All the data must come back unchanged, except that pictures are left out.
— START —
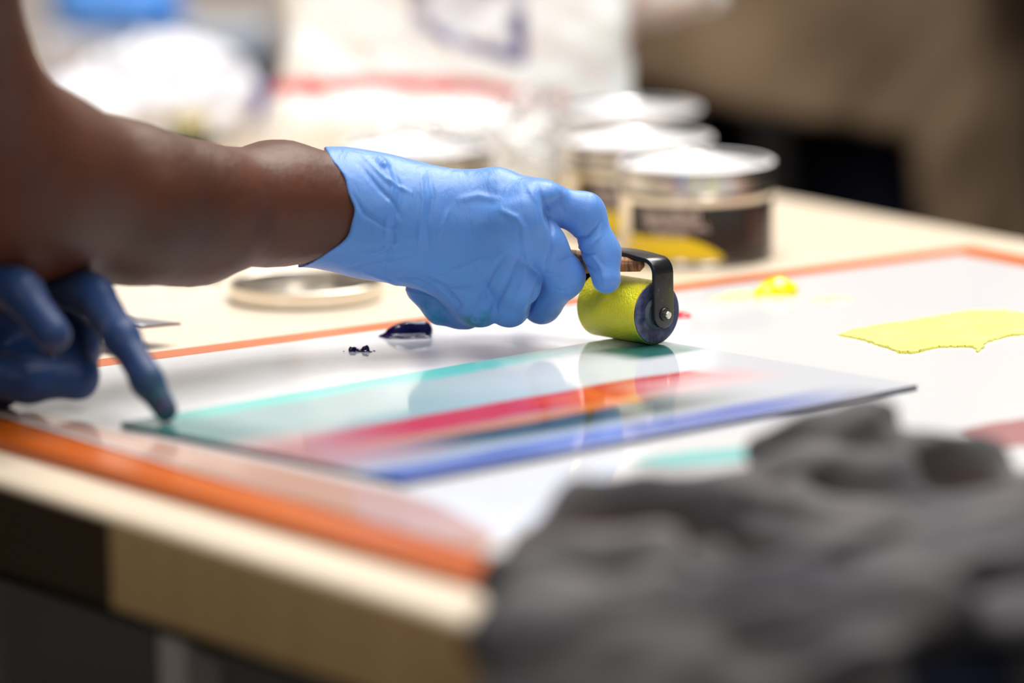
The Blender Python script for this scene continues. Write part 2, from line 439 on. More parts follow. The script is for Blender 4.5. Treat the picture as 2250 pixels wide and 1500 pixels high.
# ------------------------------------------------------------------ brayer
RR = .0156
AX = Vector((-.68, .733, 0)).normalized()                # from the near end to the far end
bz = empty('brayer', (0, 0, ZP), 0, label='small ink roller with lime yellow roller and black frame held on the plate', cat='brayer')
Fm = Matrix((AX.cross(Vector((0, 0, 1))), Vector((0, 0, 1)), AX)).transposed().to_4x4()  # local z = axis
FmT = Matrix.Translation((0, 0, RR+.0001)) @ Fm
RL = .040
def roller_mat():
    m = bpy.data.materials.new('lime_rubber'); m.use_nodes = True
    n, l = nodes(m); b = n['Principled BSDF']; tc = n.new('ShaderNodeTexCoord')
    b.inputs['Roughness'].default_value = .22
    sx = n.new('ShaderNodeSeparateXYZ'); l.new(tc.outputs['Object'], sx.inputs[0])
    nz = n.new('ShaderNodeTexNoise'); nz.inputs['Scale'].default_value = 60; l.new(tc.outputs['Object'], nz.inputs['Vector'])
    # ink picked up near the bottom and near the end
    a = n.new('ShaderNodeMapRange'); a.inputs[1].default_value = .014; a.inputs[2].default_value = .001; l.new(sx.outputs[2], a.inputs[0])
    vm = n.new('ShaderNodeVectorMath'); vm.operation = 'DOT_PRODUCT'; vm.inputs[1].default_value = tuple(AX); l.new(tc.outputs['Object'], vm.inputs[0])
    c = n.new('ShaderNodeMapRange'); c.inputs[1].default_value = .034; c.inputs[2].default_value = .0; l.new(vm.outputs['Value'], c.inputs[0])
    mu = n.new('ShaderNodeMath'); mu.operation = 'MULTIPLY'; l.new(a.outputs[0], mu.inputs[0]); l.new(c.outputs[0], mu.inputs[1])
    m2 = n.new('ShaderNodeMath'); m2.operation = 'MULTIPLY_ADD'; m2.use_clamp = True; l.new(nz.outputs[0], m2.inputs[0]); m2.inputs[1].default_value = .3; l.new(mu.outputs[0], m2.inputs[2])
    rp = n.new('ShaderNodeValToRGB'); e = rp.color_ramp.elements
    e[0].position = .12; e[0].color = (*srgb(244, 232, 24), 1); e[1].position = .95; e[1].color = (*srgb(110, 172, 50), 1)
    k = e.new(.5); k.color = (*srgb(232, 230, 34), 1)
    l.new(m2.outputs[0], rp.inputs[0]); l.new(rp.outputs[0], b.inputs['Base Color'])
    mp = n.new('ShaderNodeMapping'); mp.inputs['Scale'].default_value = (1, 1, .3)
    # ridged texture
    wn = n.new('ShaderNodeTexNoise'); wn.inputs['Scale'].default_value = 1400; wn.inputs['Detail'].default_value = 2; wn.inputs['Distortion'].default_value = .4
    bp = n.new('ShaderNodeBump'); bp.inputs['Strength'].default_value = 1.0; bp.inputs['Distance'].default_value = .0012
    l.new(tc.outputs['Object'], mp.inputs[0]); l.new(mp.outputs[0], wn.inputs['Vector']); l.new(wn.outputs[0], bp.inputs['Height']); l.new(bp.outputs[0], b.inputs['Normal'])
    return m
bm = bmesh.new(); lathe(bm, [(RR-.004, 0), (RR-.0005, 0), (RR, .0004)] + [(RR, RL*k/12) for k in range(1, 12)] + [(RR, RL-.0004), (RR-.0005, RL), (RR-.004, RL)], 128, FmT)
from_bm('roller', bm, roller_mat(), bz, True, 40)
for z0, s in ((0, 1), (RL, -1)):
    bm = bmesh.new(); z = z0
    lathe(bm, [(0, z-.0002*s), (.0086, z-.0002*s), (.0092, z-.0004*s), (RR-.0006, z-.0004*s), (RR-.0003, z+.0002*s), (RR-.003, z+.002*s), (0, z+.002*s)], 96, FmT)
    c = from_bm('end_disc', bm, M['navy_rubber'], bz, True, 35)
    bm = bmesh.new(); lathe(bm, [(0, z-.0016*s), (.0068, z-.0016*s), (.0078, z-.0006*s), (.0080, z-.0002*s), (0, z-.0002*s)], 64, FmT)
    from_bm('hub', bm, M['washer'], bz, True, 35)
# bracket: a strap bent over the roller (profile in the x(z-axis)-height plane, width across)
def strap(pts, half, th, name, m, round_ends=True):
    """pts: list of (axis position, height) centre line; strap lies across local x; half = half width"""
    bm = bmesh.new(); rows = []
    P = [Vector((a, b)) for a, b in pts]
    S = [0]
    for a, b in zip(P, P[1:]): S.append(S[-1]+(b-a).length)
    tot = S[-1]
    for i, p in enumerate(P):
        t = (P[min(i+1, len(P)-1)]-P[max(i-1, 0)]).normalized(); nrm = Vector((-t.y, t.x))
        e = min(S[i], tot-S[i]); hw = half if e >= half else math.sqrt(max(half*half-(half-e)**2, 1e-9))
        q = []
        for sx, sn in ((-1, -1), (1, -1), (1, 1), (-1, 1)):
            c = p + nrm*sn*th/2
            q.append(bm.verts.new(FmT @ Vector((sx*hw, c.y, c.x))))
        rows.append(q)
    for a, b in zip(rows, rows[1:]):
        for k in range(4): bm.faces.new((a[k], a[(k+1) % 4], b[(k+1) % 4], b[k]))
    bm.faces.new(rows[0]); bm.faces.new(rows[-1][::-1])
    bmesh.ops.recalc_face_normals(bm, faces=bm.faces)
    sharp = [e for e in bm.edges if len(e.link_faces) == 2 and e.calc_face_angle(0) > 1.0]
    bmesh.ops.bevel(bm, geom=sharp, offset=.0004, segments=2, profile=.5, affect='EDGES')
    return from_bm(name, bm, m, bz, True, 45)
gap, top, br = .0046, .0265, .0065
pts = []
for t in np.concatenate([np.linspace(0, .0065, 9), [.012, .018]]): pts.append((-gap, -.0072+t))
pts.append((-gap, top-br))
for k in range(1, 8): a = math.pi/2*k/7; pts.append((-gap+br*(1-math.cos(a)), top-br+br*math.sin(a)))
mid = [(x, top+.0012*math.sin((x-.002)/.036*math.pi)) for x in np.linspace(.004, .036, 7)]
pts += mid
full = pts + [(RL-a, b) for a, b in pts[::-1] if a < .003]
strap(full, .0064, .0022, 'frame', M['bracket'])
bm = bmesh.new(); lathe(bm, [(0, -gap-.0045), (.0015, -gap-.0045), (.0019, -gap-.0041), (.0019, 0), (0, 0)], 40, FmT @ Matrix.Translation((-.0002, 0, 0)))
from_bm('axle_pin', bm, M['pin'], bz, True, 35)
bm = bmesh.new(); lathe(bm, [(0, -gap-.0022), (.0030, -gap-.0022), (.0034, -gap-.0017), (.0034, -gap-.001), (0, -gap-.001)], 40, FmT)
from_bm('washer', bm, M['black_metal'], bz, True, 35)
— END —
**RESULT OF THE EXERCISE:**
The Blender Python script for this scene continues. Write part 2, from line 439 on. More parts follow. The script is for Blender 4.5. Treat the picture as 2250 pixels wide and 1500 pixels high.
# ------------------------------------------------------------------ brayer
RR = .0156
AX = Vector((-.68, .733, 0)).normalized()                # from the near end to the far end
bz = empty('brayer', (0, 0, ZP), 0, label='small ink roller with lime yellow roller and black frame held on the plate', cat='brayer')
Fm = Matrix((AX.cross(Vector((0, 0, 1))), Vector((0, 0, 1)), AX)).transposed().to_4x4()  # local z = axis
FmT = Matrix.Translation((0, 0, RR+.0001)) @ Fm
RL = .040
def roller_mat():
    m = bpy.data.materials.new('lime_rubber'); m.use_nodes = True
    n, l = nodes(m); b = n['Principled BSDF']; tc = n.new('ShaderNodeTexCoord')
    b.inputs['Roughness'].default_value = .22
    sx = n.new('ShaderNodeSeparateXYZ'); l.new(tc.outputs['Object'], sx.inputs[0])
    nz = n.new('ShaderNodeTexNoise'); nz.inputs['Scale'].default_value = 60; l.new(tc.outputs['Object'], nz.inputs['Vector'])
    # ink picked up near the bottom and near the end
    a = n.new('ShaderNodeMapRange'); a.inputs[1].default_value = .014; a.inputs[2].default_value = .001; l.new(sx.outputs[2], a.inputs[0])
    vm = n.new('ShaderNodeVectorMath'); vm.operation = 'DOT_PRODUCT'; vm.inputs[1].default_value = tuple(AX); l.new(tc.outputs['Object'], vm.inputs[0])
    c = n.new('ShaderNodeMapRange'); c.inputs[1].default_value = .034; c.inputs[2].default_value = .0; l.new(vm.outputs['Value'], c.inputs[0])
    mu = n.new('ShaderNodeMath'); mu.operation = 'MULTIPLY'; l.new(a.outputs[0], mu.inputs[0]); l.new(c.outputs[0], mu.inputs[1])
    m2 = n.new('ShaderNodeMath'); m2.operation = 'MULTIPLY_ADD'; m2.use_clamp = True; l.new(nz.outputs[0], m2.inputs[0]); m2.inputs[1].default_value = .3; l.new(mu.outputs[0], m2.inputs[2])
    rp = n.new('ShaderNodeValToRGB'); e = rp.color_ramp.elements
    e[0].position = .12; e[0].color = (*srgb(244, 232, 24), 1); e[1].position = .95; e[1].color = (*srgb(110, 172, 50), 1)
    k = e.new(.5); k.color = (*srgb(232, 230, 34), 1)
    l.new(m2.outputs[0], rp.inputs[0]); l.new(rp.outputs[0], b.inputs['Base Color'])
    mp = n.new('ShaderNodeMapping'); mp.inputs['Scale'].default_value = (1, 1, .3)
    # ridged texture
    wn = n.new('ShaderNodeTexNoise'); wn.inputs['Scale'].default_value = 1400; wn.inputs['Detail'].default_value = 2; wn.inputs['Distortion'].default_value = .4
    bp = n.new('ShaderNodeBump'); bp.inputs['Strength'].default_value = 1.0; bp.inputs['Distance'].default_value = .0012
    l.new(tc.outputs['Object'], mp.inputs[0]); l.new(mp.outputs[0], wn.inputs['Vector']); l.new(wn.outputs[0], bp.inputs['Height']); l.new(bp.outputs[0], b.inputs['Normal'])
    return m
bm = bmesh.new(); lathe(bm, [(RR-.004, 0), (RR-.0005, 0), (RR, .0004)] + [(RR, RL*k/12) for k in range(1, 12)] + [(RR, RL-.0004), (RR-.0005, RL), (RR-.004, RL)], 128, FmT)
from_bm('roller', bm, roller_mat(), bz, True, 40)
for z0, s in ((0, 1), (RL, -1)):
    bm = bmesh.new(); z = z0
    lathe(bm, [(0, z-.0002*s), (.0086, z-.0002*s), (.0092, z-.0004*s), (RR-.0006, z-.0004*s), (RR-.0003, z+.0002*s), (RR-.003, z+.002*s), (0, z+.002*s)], 96, FmT)
    c = from_bm('end_disc', bm, M['navy_rubber'], bz, True, 35)
    bm = bmesh.new(); lathe(bm, [(0, z-.0016*s), (.0068, z-.0016*s), (.0078, z-.0006*s), (.0080, z-.0002*s), (0, z-.0002*s)], 64, FmT)
    from_bm('hub', bm, M['washer'], bz, True, 35)
# bracket: a strap bent over the roller (profile in the x(z-axis)-height plane, width across)
def strap(pts, half, th, name, m, round_ends=True):
    """pts: list of (axis position, height) centre line; strap lies across local x; half = half width"""
    bm = bmesh.new(); rows = []
    P = [Vector((a, b)) for a, b in pts]
    S = [0]
    for a, b in zip(P, P[1:]): S.append(S[-1]+(b-a).length)
    tot = S[-1]
    for i, p in enumerate(P):
        t = (P[min(i+1, len(P)-1)]-P[max(i-1, 0)]).normalized(); nrm = Vector((-t.y, t.x))
        e = min(S[i], tot-S[i]); hw = half if e >= half else math.sqrt(max(half*half-(half-e)**2, 1e-9))
        q = []
        for sx, sn in ((-1, -1), (1, -1), (1, 1), (-1, 1)):
            c = p + nrm*sn*th/2
            q.append(bm.verts.new(FmT @ Vector((sx*hw, c.y, c.x))))
        rows.append(q)
    for a, b in zip(rows, rows[1:]):
        for k in range(4): bm.faces.new((a[k], a[(k+1) % 4], b[(k+1) % 4], b[k]))
    bm.faces.new(rows[0]); bm.faces.new(rows[-1][::-1])
    bmesh.ops.recalc_face_normals(bm, faces=bm.faces)
    sharp = [e for e in bm.edges if len(e.link_faces) == 2 and e.calc_face_angle(0) > 1.0]
    bmesh.ops.bevel(bm, geom=sharp, offset=.0004, segments=2, profile=.5, affect='EDGES')
    return from_bm(name, bm, m, bz, True, 45)
gap, top, br = .0046, .0265, .0065
pts = []
for t in np.concatenate([np.linspace(0, .0065, 9), [.012, .018]]): pts.append((-gap, -.0072+t))
pts.append((-gap, top-br))
for k in range(1, 8): a = math.pi/2*k/7; pts.append((-gap+br*(1-math.cos(a)), top-br+br*math.sin(a)))
mid = [(x, top+.0012*math.sin((x-.002)/.036*math.pi)) for x in np.linspace(.004, .036, 7)]
pts += mid
full = pts + [(RL-a, b) for a, b in pts[::-1] if a < .003]
strap(full, .0064, .0022, 'frame', M['bracket'])
bm = bmesh.new(); lathe(bm, [(0, -gap-.0045), (.0015, -gap-.0045), (.0019, -gap-.0041), (.0019, 0), (0, 0)], 40, FmT @ Matrix.Translation((-.0002, 0, 0)))
from_bm('axle_pin', bm, M['pin'], bz, True, 35)
bm = bmesh.new(); lathe(bm, [(0, -gap-.0022), (.0030, -gap-.0022), (.0034, -gap-.0017), (.0034, -gap-.001), (0, -gap-.001)], 40, FmT)
from_bm('washer', bm, M['black_metal'], bz, True, 35)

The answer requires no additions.